Dans l'Etat du Maharashtra (ouest), une trentaine de femmes âgées de 60 à 90 ans, veuves pour la plupart, réalisent enfin leur rêve d'apprendre à lire et à écrire grâce à une initiative unique près de Bombay: «l'école des grands-mères». L'établissement, qui fête son premier anniversaire, s'attaque aux préjugés de l'Inde rurale et aide ces femmes à se débarrasser du stigmate de l'analphabétisme.
Article rédigé par Véronique le Jeune
France Télévisions
Publié Mis à jour
Temps de lecture : 3min

Privées de scolarité lorsqu'elles étaient petites, certaines de ces mamies se font accompagner par leurs petits-enfants - un renversement des rôles très apprécié - sur le chemin qui sépare leur village de Phangane de la petite hutte d'«Aajibaichi Shala», «l'école des grands-mères» en langue marathie. Dans leur cartable, une petite ardoise, une craie et un manuel.

De deux à quatre heures chaque après-midi, elles s'asseyent, jambes croisées sur le sol d'une petite salle de classe aux murs de bambous, au toit de chaume et ouverte sur l'extérieur.

Briser le cercle infernal
Une jeune institutrice, âgée de 30 ans, les encadre. Les grands-mères lisent un texte simple et écrivent soigneusement leur nom sur l'ardoise, deux actions qu'elles auraient été bien incapables de faire il y a encore un an. Elles apprennent aussi l'arithmétique de base et rentrent chez elles avec des devoirs, comme tous les élèves du monde.

Partout dans les campagnes indiennes, le parcours des femmes se ressemble. Petites, elles doivent rester à la maison ou travailler aux champs pendant que leurs frères vont à l'école. Ensuite, elles sont mariées jeunes par leur famille, mettent au monde des enfants qu'elles élèvent au foyer. Eternel recommencement de l'histoire.

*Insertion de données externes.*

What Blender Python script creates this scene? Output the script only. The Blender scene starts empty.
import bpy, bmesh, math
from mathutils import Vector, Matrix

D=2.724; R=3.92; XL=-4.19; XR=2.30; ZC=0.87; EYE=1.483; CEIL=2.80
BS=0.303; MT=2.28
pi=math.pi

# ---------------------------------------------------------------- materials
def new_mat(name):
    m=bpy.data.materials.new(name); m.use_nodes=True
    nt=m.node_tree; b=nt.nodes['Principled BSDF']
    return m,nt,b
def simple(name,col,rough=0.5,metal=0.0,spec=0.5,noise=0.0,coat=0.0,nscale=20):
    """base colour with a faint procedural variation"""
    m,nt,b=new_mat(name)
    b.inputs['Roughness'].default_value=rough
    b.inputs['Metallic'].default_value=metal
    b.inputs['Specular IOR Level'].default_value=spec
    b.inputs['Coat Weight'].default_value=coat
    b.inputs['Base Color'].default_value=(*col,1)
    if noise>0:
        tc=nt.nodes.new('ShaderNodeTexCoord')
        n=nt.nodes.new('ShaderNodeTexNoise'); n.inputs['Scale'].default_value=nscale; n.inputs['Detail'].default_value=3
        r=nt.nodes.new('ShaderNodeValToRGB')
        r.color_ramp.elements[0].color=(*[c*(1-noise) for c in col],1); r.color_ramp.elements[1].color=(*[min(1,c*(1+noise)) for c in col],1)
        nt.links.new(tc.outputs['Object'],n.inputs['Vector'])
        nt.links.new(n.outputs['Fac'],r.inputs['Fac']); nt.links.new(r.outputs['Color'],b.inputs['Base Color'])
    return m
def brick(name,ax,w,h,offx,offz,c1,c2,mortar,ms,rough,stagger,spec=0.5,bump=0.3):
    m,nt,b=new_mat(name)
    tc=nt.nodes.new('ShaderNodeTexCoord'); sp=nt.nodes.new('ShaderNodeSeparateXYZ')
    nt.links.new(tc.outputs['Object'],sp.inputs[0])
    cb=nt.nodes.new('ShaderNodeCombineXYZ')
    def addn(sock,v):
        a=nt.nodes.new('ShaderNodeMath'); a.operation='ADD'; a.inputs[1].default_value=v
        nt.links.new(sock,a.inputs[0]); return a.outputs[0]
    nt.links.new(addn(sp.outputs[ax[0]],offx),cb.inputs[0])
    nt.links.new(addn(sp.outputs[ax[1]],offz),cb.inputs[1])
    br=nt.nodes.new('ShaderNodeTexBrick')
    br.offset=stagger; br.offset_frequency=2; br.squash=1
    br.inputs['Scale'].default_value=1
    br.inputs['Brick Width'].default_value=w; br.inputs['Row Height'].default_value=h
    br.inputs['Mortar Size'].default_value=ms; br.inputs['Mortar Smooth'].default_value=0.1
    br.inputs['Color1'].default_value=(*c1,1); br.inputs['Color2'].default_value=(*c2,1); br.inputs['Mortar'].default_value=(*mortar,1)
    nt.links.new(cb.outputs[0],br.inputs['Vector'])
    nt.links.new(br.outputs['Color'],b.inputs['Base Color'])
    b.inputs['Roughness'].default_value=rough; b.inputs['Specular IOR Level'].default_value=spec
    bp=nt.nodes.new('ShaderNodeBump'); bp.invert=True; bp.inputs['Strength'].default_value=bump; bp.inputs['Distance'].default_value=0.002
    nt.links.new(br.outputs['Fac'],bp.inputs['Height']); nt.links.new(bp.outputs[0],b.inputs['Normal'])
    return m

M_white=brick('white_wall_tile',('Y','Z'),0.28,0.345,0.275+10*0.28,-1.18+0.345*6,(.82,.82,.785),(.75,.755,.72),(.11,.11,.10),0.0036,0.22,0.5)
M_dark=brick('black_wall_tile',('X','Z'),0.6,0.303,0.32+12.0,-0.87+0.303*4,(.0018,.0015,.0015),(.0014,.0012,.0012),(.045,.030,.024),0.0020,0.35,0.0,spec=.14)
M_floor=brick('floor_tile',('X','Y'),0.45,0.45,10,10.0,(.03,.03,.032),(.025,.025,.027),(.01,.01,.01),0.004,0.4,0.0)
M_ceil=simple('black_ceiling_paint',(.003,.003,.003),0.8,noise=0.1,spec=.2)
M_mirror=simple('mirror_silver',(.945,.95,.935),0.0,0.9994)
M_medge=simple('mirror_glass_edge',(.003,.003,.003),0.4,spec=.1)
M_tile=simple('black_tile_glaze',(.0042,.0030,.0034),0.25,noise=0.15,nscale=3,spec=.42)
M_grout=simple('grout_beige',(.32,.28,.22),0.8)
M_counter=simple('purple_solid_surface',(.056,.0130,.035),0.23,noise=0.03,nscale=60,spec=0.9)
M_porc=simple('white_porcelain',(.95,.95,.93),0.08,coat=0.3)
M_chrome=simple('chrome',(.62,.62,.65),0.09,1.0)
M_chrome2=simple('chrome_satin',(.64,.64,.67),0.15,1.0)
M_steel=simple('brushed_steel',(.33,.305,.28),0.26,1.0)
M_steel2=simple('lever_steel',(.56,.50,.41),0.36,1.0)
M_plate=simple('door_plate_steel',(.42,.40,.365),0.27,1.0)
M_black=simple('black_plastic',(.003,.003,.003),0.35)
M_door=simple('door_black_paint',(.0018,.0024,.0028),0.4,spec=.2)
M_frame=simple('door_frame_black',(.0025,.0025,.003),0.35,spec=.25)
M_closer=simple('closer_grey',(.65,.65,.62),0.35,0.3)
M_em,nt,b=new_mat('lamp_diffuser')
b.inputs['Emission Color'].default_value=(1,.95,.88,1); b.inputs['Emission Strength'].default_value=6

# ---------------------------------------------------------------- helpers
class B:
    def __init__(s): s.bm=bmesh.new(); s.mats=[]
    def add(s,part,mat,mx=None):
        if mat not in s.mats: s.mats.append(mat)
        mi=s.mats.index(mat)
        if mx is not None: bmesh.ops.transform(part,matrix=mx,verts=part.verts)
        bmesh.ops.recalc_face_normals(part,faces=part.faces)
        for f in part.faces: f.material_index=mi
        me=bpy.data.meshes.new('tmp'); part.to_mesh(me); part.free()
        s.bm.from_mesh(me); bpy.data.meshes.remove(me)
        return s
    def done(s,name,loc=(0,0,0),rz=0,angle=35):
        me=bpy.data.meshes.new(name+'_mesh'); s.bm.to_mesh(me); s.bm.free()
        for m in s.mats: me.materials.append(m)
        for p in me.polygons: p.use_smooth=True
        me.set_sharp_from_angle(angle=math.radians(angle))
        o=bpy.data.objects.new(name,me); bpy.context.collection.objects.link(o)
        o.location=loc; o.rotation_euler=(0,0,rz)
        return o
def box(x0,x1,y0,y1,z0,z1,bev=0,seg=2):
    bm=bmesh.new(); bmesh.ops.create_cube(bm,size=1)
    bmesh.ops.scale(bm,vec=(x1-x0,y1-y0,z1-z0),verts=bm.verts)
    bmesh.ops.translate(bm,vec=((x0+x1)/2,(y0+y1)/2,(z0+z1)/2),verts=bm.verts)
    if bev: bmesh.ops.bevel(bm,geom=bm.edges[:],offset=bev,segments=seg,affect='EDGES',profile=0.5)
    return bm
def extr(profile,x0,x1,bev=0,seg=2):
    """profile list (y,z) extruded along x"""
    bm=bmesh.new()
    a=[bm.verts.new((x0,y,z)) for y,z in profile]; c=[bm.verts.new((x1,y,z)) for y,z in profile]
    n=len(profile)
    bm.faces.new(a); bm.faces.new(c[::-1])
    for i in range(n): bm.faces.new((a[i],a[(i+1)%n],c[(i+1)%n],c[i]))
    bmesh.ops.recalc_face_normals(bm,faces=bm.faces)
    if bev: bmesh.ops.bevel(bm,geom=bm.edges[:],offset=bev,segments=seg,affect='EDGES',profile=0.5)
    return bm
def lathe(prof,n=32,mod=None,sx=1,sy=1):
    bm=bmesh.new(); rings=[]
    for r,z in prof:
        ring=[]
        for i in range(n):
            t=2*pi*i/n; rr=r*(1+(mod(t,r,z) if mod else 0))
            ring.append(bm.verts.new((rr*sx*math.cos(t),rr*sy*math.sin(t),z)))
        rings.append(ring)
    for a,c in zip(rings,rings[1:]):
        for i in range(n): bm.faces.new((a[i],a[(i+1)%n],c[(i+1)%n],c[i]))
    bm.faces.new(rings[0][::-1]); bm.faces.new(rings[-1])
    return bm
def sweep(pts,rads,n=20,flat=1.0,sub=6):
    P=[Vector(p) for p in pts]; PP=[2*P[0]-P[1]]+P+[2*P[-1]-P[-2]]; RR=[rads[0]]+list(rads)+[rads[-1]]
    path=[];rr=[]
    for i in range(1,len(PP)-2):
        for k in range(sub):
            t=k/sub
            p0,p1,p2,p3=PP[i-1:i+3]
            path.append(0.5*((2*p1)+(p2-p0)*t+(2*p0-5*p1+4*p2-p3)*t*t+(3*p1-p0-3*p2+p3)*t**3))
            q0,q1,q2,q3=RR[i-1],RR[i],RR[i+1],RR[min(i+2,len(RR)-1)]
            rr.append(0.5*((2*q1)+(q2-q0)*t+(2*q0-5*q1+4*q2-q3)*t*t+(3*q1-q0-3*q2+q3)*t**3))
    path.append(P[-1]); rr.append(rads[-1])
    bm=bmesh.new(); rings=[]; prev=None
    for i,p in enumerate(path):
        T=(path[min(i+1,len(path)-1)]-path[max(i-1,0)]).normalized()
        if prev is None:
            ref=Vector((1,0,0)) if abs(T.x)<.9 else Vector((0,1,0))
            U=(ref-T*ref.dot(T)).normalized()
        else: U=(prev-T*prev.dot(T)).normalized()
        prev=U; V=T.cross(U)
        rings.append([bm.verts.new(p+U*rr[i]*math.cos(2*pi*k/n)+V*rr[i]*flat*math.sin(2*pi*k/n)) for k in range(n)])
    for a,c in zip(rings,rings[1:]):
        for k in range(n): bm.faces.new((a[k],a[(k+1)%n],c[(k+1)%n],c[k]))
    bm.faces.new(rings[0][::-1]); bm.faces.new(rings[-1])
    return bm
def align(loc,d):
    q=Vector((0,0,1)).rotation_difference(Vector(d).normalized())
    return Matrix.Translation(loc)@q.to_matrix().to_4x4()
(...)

«L'école des grands-mères» brise ce cercle infernal. Financée par un organisme de charité local, elle est l'oeuvre de Yogendra Bangar, professeur à l'école primaire de Phangane depuis trois ans.


«La joie de signer de son nom»
L'idée lui est venue début 2016 lorsque plusieurs femmes se sont plaintes de ne pouvoir prendre part aux lectures publiques lors des célébrations religieuses.

«Nous avons pensé que donner à ces grands-mères une chance équitable d'avoir accès à la scolarité et à l'alphabétisation leur procurerait du bonheur», explique-t-il. «A leur âge, elles ne vont pas chercher un emploi dans une entreprise. Mais la joie de pouvoir signer de leur nom et de savoir lire a nettement amélioré leur bien-être

Pour preuve, Janabai Dajikedar, 75 ans, ne cache pas sa fierté de ne plus avoir à donner son empreinte digitale en guise de signature.

Cette école des grands-mères contribue à rehausser le statut des femmes dans le village, estime le professeur Bangar, qui espère que cette expérience inspirera d'autres localités d'Inde.

Des uniformes roses
Même la couleur chatoyante de l'uniforme de ces écolières aux cheveux poivre et sel est trangressive.

«La plupart des ces grands-mères sont veuves et doivent donc se vêtir de blanc en signe de deuil. Nous avons voulu briser ce tabou et d'autres traditions plus anciennes pour que chacune se sente sur un pied d'égalité et membre de la communauté sans discrimination, donc nous avons choisi un uniforme rose», explique encore le professeur Bangar avant de lancer la grande fête prévue pour célébrer le premier anniversaire de l'école.

Cinq cents personnes des villages alentour y ont été conviées.